GIVEN TASK:
Show each line that has the string "from" in it.

GIVEN DATA:
---------------
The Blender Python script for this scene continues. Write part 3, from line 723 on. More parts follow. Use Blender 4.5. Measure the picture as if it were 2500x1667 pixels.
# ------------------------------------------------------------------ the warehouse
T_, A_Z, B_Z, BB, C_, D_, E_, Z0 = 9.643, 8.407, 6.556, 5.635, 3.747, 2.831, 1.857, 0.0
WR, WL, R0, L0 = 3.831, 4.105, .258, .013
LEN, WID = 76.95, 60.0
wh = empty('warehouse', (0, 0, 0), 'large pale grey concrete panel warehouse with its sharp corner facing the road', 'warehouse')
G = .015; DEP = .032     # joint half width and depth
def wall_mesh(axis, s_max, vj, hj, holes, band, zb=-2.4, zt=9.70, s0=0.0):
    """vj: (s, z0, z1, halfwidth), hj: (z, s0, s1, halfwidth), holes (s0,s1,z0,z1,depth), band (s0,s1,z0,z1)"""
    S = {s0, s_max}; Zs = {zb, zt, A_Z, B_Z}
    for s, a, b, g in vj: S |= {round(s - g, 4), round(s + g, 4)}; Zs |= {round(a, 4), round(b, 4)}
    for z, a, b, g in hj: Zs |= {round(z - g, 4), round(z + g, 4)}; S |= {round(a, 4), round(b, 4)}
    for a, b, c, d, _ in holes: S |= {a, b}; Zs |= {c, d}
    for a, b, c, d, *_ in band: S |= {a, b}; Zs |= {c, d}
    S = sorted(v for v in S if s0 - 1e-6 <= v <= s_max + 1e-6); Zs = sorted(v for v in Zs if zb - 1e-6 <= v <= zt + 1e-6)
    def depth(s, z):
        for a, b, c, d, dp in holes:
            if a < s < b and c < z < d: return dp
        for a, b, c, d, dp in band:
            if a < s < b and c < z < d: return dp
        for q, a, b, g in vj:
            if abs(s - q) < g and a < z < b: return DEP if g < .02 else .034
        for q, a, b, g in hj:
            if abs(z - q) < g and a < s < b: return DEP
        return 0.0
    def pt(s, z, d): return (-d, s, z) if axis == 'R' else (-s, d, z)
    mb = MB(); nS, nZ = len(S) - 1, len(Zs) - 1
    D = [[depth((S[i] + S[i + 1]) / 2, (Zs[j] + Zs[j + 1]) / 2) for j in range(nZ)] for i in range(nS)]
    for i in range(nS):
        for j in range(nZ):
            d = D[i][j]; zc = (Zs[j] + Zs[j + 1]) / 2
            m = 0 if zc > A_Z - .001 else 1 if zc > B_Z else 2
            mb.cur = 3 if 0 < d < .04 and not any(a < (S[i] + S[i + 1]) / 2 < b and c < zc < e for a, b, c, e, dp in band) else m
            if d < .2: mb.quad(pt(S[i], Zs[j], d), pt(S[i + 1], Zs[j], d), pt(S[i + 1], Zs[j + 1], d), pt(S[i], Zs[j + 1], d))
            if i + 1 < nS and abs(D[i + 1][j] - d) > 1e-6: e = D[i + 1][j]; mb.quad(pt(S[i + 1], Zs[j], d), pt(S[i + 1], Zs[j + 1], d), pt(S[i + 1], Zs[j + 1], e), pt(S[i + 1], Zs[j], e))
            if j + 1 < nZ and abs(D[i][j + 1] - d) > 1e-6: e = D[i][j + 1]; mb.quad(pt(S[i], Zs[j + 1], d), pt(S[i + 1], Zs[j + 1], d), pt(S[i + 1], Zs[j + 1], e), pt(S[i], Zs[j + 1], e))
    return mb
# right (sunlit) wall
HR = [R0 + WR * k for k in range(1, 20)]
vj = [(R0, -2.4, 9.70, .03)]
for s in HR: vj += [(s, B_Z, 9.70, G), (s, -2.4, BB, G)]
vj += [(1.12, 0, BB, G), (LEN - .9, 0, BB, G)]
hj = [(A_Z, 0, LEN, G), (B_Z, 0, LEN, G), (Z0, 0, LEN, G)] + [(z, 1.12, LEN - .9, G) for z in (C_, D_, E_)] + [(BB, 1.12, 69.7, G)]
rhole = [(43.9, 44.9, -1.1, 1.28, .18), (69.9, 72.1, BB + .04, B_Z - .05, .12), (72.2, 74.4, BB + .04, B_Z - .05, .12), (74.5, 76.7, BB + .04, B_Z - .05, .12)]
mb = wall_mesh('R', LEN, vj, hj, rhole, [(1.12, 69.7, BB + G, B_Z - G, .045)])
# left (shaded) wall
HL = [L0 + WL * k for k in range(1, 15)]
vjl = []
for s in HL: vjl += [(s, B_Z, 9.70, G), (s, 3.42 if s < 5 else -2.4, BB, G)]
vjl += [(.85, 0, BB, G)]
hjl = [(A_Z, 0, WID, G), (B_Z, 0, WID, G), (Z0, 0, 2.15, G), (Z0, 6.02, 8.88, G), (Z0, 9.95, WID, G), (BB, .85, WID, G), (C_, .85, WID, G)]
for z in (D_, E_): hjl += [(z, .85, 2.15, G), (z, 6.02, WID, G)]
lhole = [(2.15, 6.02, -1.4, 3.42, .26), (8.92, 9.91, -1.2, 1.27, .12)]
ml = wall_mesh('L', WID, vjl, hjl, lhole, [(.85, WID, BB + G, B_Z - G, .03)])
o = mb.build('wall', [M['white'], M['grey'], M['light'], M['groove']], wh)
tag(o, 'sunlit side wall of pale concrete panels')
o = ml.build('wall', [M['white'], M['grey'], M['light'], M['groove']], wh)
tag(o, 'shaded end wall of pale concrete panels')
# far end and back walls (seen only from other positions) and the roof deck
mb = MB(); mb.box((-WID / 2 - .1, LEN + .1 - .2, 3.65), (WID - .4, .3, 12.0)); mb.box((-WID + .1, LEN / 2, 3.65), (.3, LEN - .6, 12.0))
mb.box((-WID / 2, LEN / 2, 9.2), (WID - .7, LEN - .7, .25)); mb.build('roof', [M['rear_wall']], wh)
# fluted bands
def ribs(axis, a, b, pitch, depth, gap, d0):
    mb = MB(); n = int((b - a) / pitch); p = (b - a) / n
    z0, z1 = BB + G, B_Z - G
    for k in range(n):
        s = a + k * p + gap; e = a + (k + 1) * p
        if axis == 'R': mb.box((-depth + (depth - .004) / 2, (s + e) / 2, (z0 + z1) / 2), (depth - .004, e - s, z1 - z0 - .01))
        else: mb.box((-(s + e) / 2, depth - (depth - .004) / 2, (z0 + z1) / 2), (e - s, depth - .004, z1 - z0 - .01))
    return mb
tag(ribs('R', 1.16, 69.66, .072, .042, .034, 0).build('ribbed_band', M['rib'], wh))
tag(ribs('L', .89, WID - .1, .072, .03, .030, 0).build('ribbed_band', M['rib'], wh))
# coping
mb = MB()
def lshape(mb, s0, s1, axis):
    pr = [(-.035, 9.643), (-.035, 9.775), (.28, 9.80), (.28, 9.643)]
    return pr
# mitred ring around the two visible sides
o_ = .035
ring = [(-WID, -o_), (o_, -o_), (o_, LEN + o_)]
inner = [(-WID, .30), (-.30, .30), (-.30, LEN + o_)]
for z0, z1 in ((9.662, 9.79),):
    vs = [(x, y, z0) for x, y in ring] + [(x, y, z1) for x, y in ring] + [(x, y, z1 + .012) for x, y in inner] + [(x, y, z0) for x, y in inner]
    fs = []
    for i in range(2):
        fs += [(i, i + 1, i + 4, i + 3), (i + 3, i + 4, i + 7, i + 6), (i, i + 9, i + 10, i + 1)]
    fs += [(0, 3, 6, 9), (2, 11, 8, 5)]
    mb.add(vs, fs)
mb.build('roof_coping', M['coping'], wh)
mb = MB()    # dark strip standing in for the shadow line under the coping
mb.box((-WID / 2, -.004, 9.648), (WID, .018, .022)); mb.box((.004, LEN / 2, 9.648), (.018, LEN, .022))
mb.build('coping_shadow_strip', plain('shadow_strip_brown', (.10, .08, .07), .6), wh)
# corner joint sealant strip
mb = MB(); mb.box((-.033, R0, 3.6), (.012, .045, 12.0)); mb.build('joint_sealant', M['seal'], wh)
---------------
SOLUTION:
The Blender Python script for this scene continues. Write part 3, from line 723 on. More parts follow. Use Blender 4.5. Measure the picture as if it were 2500x1667 pixels.
# far end and back walls (seen only from other positions) and the roof deck